Entries with scene source code:
|---|
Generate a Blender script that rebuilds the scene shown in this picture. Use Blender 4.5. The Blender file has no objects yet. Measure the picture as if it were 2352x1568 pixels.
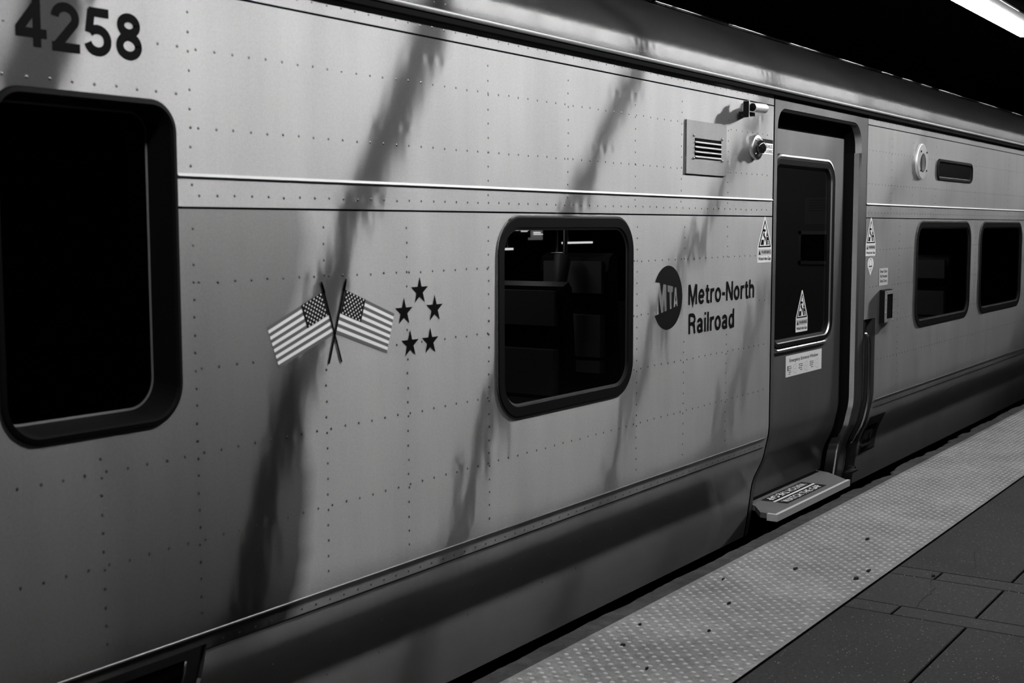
import bpy, bmesh, math, random
from mathutils import Vector, Matrix
from mathutils.geometry import tessellate_polygon
random.seed(7)
S = bpy.context.scene
COL = S.collection
PI = math.pi

# ------------------------------------------------------------------ camera
R = ((0.5793746368137964, -0.07693555020006534, 0.8114221782354083),
     (-0.8150485337223634, -0.04910135452366444, 0.5773083618491653),
     (-0.004573608412063132, -0.9958262790765037, -0.09115428682590009))
FPX, CX, CY = 2879.715, 1101.978, 790.937
CAM = Vector((0.0, -2.5, 1.46))
cd = bpy.data.cameras.new('camera'); cam = bpy.data.objects.new('camera', cd); COL.objects.link(cam)
cd.sensor_width = 36.0; cd.lens = FPX / 2352 * 36
cd.shift_x = (1176 - CX) / 2352; cd.shift_y = -(784 - CY) / 2352
right = Vector((R[0][0], R[1][0], R[2][0])); down = Vector((R[0][1], R[1][1], R[2][1])); fwd = Vector((R[0][2], R[1][2], R[2][2]))
m = Matrix((right, -down, -fwd)).transposed().to_4x4(); m.translation = CAM
cam.matrix_world = m
cd.clip_start = 0.05; cd.clip_end = 200
cd.dof.use_dof = True; cd.dof.focus_distance = 6.3; cd.dof.aperture_fstop = 5.0
S.camera = cam

# ------------------------------------------------------------------ world, exposure
W = bpy.data.worlds.new('world'); S.world = W; W.use_nodes = True
W.node_tree.nodes['Background'].inputs[0].default_value = (0.0, 0.0, 0.0, 1)
W.node_tree.nodes['Background'].inputs[1].default_value = 0.0
S.view_settings.view_transform = 'Standard'; S.view_settings.look = 'None'
S.view_settings.gamma = 1.0; S.view_settings.exposure = 0.0
S.view_settings.use_curve_mapping = False
S.cycles.use_denoising = True; S.cycles.use_adaptive_sampling = False
S.cycles.max_bounces = 8
LAMP = 55.0            # radiance of the fluorescent lenses

def P(u, v, y=0.0):
    """point of the photograph on the plane y = const (the train's side), as (x, z)"""
    a, b = u - CX, v - CY
    r = [R[i][0] * a + R[i][1] * b + R[i][2] * FPX for i in range(3)]
    t = (y - CAM.y) / r[1]
    return CAM.x + t * r[0], CAM.z + t * r[2]

# ------------------------------------------------------------------ materials
MATS = {}
def mat(name, col=0.5, rough=0.6, metal=0.0, spec=0.5, emit=None):
    if name in MATS: return MATS[name]
    m = bpy.data.materials.new(name); m.use_nodes = True; n = m.node_tree.nodes
    b = n['Principled BSDF']
    c = (col, col, col, 1)
    b.inputs['Base Color'].default_value = c
    b.inputs['Roughness'].default_value = rough
    b.inputs['Metallic'].default_value = metal
    b.inputs['Specular IOR Level'].default_value = spec
    if emit:
        b.inputs['Emission Color'].default_value = (1, 1, 1, 1); b.inputs['Emission Strength'].default_value = emit
    MATS[name] = m
    return m

def N(nt, t, **kw):
    n = nt.nodes.new(t)
    for k, v in kw.items(): setattr(n, k, v)
    return n
def coords(nt, scale):
    tc = N(nt, 'ShaderNodeTexCoord'); mp = N(nt, 'ShaderNodeMapping'); mp.inputs['Scale'].default_value = scale
    nt.links.new(tc.outputs['Object'], mp.inputs['Vector']); return mp.outputs[0]
def noise(nt, scale, s, detail=3, rough=.5):
    n = N(nt, 'ShaderNodeTexNoise'); n.inputs['Scale'].default_value = s; n.inputs['Detail'].default_value = detail
    n.inputs['Roughness'].default_value = rough
    nt.links.new(coords(nt, scale), n.inputs['Vector']); return n.outputs['Fac']
def ramp(nt, src, a, b, lo, hi):
    r = N(nt, 'ShaderNodeMapRange'); r.inputs[1].default_value = a; r.inputs[2].default_value = b
    r.inputs[3].default_value = lo; r.inputs[4].default_value = hi
    nt.links.new(src, r.inputs[0]); return r.outputs[0]
def math_(nt, op, a, b=None, c=None):
    n = N(nt, 'ShaderNodeMath', operation=op)
    for i, q in enumerate((a, b, c)):
        if q is None: continue
        if isinstance(q, (int, float)): n.inputs[i].default_value = q
        else: nt.links.new(q, n.inputs[i])
    return n.outputs[0]

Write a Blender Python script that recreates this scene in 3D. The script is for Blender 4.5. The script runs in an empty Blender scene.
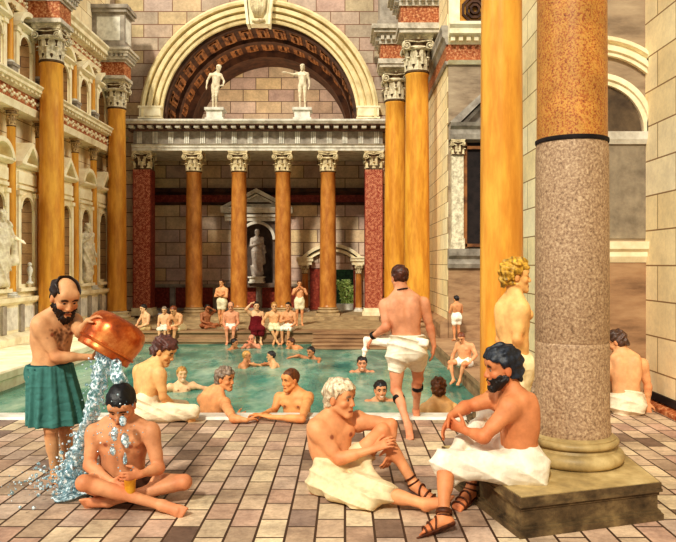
import bpy, bmesh, math, random
import numpy as np
from mathutils import Vector, Matrix

random.seed(7)
rng = np.random.default_rng(7)
SC = bpy.context.scene
COL = SC.collection
PI = math.pi

# ------------------------------------------------------------------ camera maths
FPX, CX, CY, EYE = 700.0, 345.0, 264.0, 1.86      # focal length (px), vanishing point, eye height

def px(x, y, d):
    return Vector(((x - CX) * d / FPX, d, EYE - (y - CY) * d / FPX))

# ------------------------------------------------------------------ materials
def srgb(r, g, b):
    f = lambda c: (c / 255 / 12.92) if c / 255 <= 0.04045 else (((c / 255) + 0.055) / 1.055) ** 2.4
    return (f(r), f(g), f(b), 1.0)

def new_mat(name):
    m = bpy.data.materials.new(name)
    m.use_nodes = True
    nt = m.node_tree
    return m, nt, nt.nodes, nt.links, nt.nodes['Principled BSDF']

def set_spec(bsdf, v):
    if 'Specular IOR Level' in bsdf.inputs: bsdf.inputs['Specular IOR Level'].default_value = v

def coords(nt, axes=None, scale=(1, 1, 1)):
    """object coordinates, optionally swizzled (axes such as 'yz' -> brick plane)"""
    n, l = nt.nodes, nt.links
    tc = n.new('ShaderNodeTexCoord')
    out = tc.outputs['Object']
    if axes:
        sp = n.new('ShaderNodeSeparateXYZ'); l.new(out, sp.inputs[0])
        cb = n.new('ShaderNodeCombineXYZ')
        for i, a in enumerate(axes): l.new(sp.outputs[a.upper()], cb.inputs[i])
        out = cb.outputs[0]
    if scale != (1, 1, 1):
        mp = n.new('ShaderNodeMapping'); l.new(out, mp.inputs[0]); mp.inputs['Scale'].default_value = scale
        out = mp.outputs[0]
    return out

def ramp(nt, fac, stops, interp='LINEAR'):
    r = nt.nodes.new('ShaderNodeValToRGB'); r.color_ramp.interpolation = interp
    el = r.color_ramp.elements
    while len(el) < len(stops): el.new(0.5)
    for e, (p, c) in zip(el, stops): e.position = p; e.color = c
    nt.links.new(fac, r.inputs[0])
    return r.outputs[0]

def noise(nt, vec, scale, detail=4, rough=0.6):
    n = nt.nodes.new('ShaderNodeTexNoise'); n.inputs['Scale'].default_value = scale
    n.inputs['Detail'].default_value = detail; n.inputs['Roughness'].default_value = rough
    nt.links.new(vec, n.inputs['Vector'])
    return n.outputs['Fac']

def mixc(nt, a, b, fac, mode='MIX'):
    m = nt.nodes.new('ShaderNodeMix'); m.data_type = 'RGBA'; m.blend_type = mode
    for sock, v in ((m.inputs['Factor'], fac), (m.inputs[6], a), (m.inputs[7], b)):
        if hasattr(v, 'links') or isinstance(v, bpy.types.NodeSocket): nt.links.new(v, sock)
        else: sock.default_value = v
    return m.outputs[2]

def bump(nt, bsdf, h, strength=0.3, dist=0.02):
    b = nt.nodes.new('ShaderNodeBump'); b.inputs['Strength'].default_value = strength
    b.inputs['Distance'].default_value = dist
    nt.links.new(h, b.inputs['Height']); nt.links.new(b.outputs[0], bsdf.inputs['Normal'])

def stone(name, stops, scale=4, rough=0.6, stretch=(1, 1, 1), bump_s=0.15, spec=0.3, detail=6):
    m, nt, n, l, bs = new_mat(name)
    v = coords(nt, None, stretch)
    f = noise(nt, v, scale, detail, 0.65)
    c = ramp(nt, f, stops)
    l.new(c, bs.inputs['Base Color']); bs.inputs['Roughness'].default_value = rough; set_spec(bs, spec)
    if bump_s: bump(nt, bs, f, bump_s)
    return m

def masonry(name, axes, bw, bh, stops, mortar, msize=0.012, rough=0.8, offset=0.5, dirt=0.35, nscale=3.0, squash=1.0):
    m, nt, n, l, bs = new_mat(name)
    v = coords(nt, axes)
    b = n.new('ShaderNodeTexBrick'); l.new(v, b.inputs['Vector'])
    b.inputs['Color1'].default_value = (0, 0, 0, 1); b.inputs['Color2'].default_value = (1, 1, 1, 1)
    b.inputs['Mortar'].default_value = (0.5, 0.5, 0.5, 1)
    b.inputs['Scale'].default_value = 1.0; b.inputs['Mortar Size'].default_value = msize
    b.inputs['Mortar Smooth'].default_value = 0.2
    b.inputs['Brick Width'].default_value = bw; b.inputs['Row Height'].default_value = bh
    b.offset = offset; b.squash = squash
    base = ramp(nt, b.outputs['Color'], stops)
    v2 = coords(nt)
    f = noise(nt, v2, nscale, 8, 0.7)
    f2 = noise(nt, v2, nscale * 9, 5, 0.7)
    d1 = ramp(nt, f, [(0.3, (0.45, 0.42, 0.42, 1)), (0.62, (1.12, 1.1, 1.05, 1))])
    d2 = ramp(nt, f2, [(0.3, (0.6, 0.55, 0.52, 1)), (0.6, (1.08, 1.08, 1.05, 1))])
    c = mixc(nt, base, d1, dirt * 1.6 if dirt < 0.6 else 1.0, 'MULTIPLY')
    c = mixc(nt, c, d2, dirt, 'MULTIPLY')
    c = mixc(nt, c, mortar, b.outputs['Fac'])
    l.new(c, bs.inputs['Base Color']); bs.inputs['Roughness'].default_value = rough; set_spec(bs, 0.25)
    bump(nt, bs, b.outputs['Fac'], -0.35, 0.02)
    return m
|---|
• _Problem details_
Leave out the pictures and repeat the lines from the start of the material through the line with "LAMP = 55.0", inclusive.

• _Task answer_
Generate a Blender script that rebuilds the scene shown in this picture. Use Blender 4.5. The Blender file has no objects yet. Measure the picture as if it were 2352x1568 pixels.
import bpy, bmesh, math, random
from mathutils import Vector, Matrix
from mathutils.geometry import tessellate_polygon
random.seed(7)
S = bpy.context.scene
COL = S.collection
PI = math.pi

# ------------------------------------------------------------------ camera
R = ((0.5793746368137964, -0.07693555020006534, 0.8114221782354083),
     (-0.8150485337223634, -0.04910135452366444, 0.5773083618491653),
     (-0.004573608412063132, -0.9958262790765037, -0.09115428682590009))
FPX, CX, CY = 2879.715, 1101.978, 790.937
CAM = Vector((0.0, -2.5, 1.46))
cd = bpy.data.cameras.new('camera'); cam = bpy.data.objects.new('camera', cd); COL.objects.link(cam)
cd.sensor_width = 36.0; cd.lens = FPX / 2352 * 36
cd.shift_x = (1176 - CX) / 2352; cd.shift_y = -(784 - CY) / 2352
right = Vector((R[0][0], R[1][0], R[2][0])); down = Vector((R[0][1], R[1][1], R[2][1])); fwd = Vector((R[0][2], R[1][2], R[2][2]))
m = Matrix((right, -down, -fwd)).transposed().to_4x4(); m.translation = CAM
cam.matrix_world = m
cd.clip_start = 0.05; cd.clip_end = 200
cd.dof.use_dof = True; cd.dof.focus_distance = 6.3; cd.dof.aperture_fstop = 5.0
S.camera = cam

# ------------------------------------------------------------------ world, exposure
W = bpy.data.worlds.new('world'); S.world = W; W.use_nodes = True
W.node_tree.nodes['Background'].inputs[0].default_value = (0.0, 0.0, 0.0, 1)
W.node_tree.nodes['Background'].inputs[1].default_value = 0.0
S.view_settings.view_transform = 'Standard'; S.view_settings.look = 'None'
S.view_settings.gamma = 1.0; S.view_settings.exposure = 0.0
S.view_settings.use_curve_mapping = False
S.cycles.use_denoising = True; S.cycles.use_adaptive_sampling = False
S.cycles.max_bounces = 8
LAMP = 55.0            # radiance of the fluorescent lenses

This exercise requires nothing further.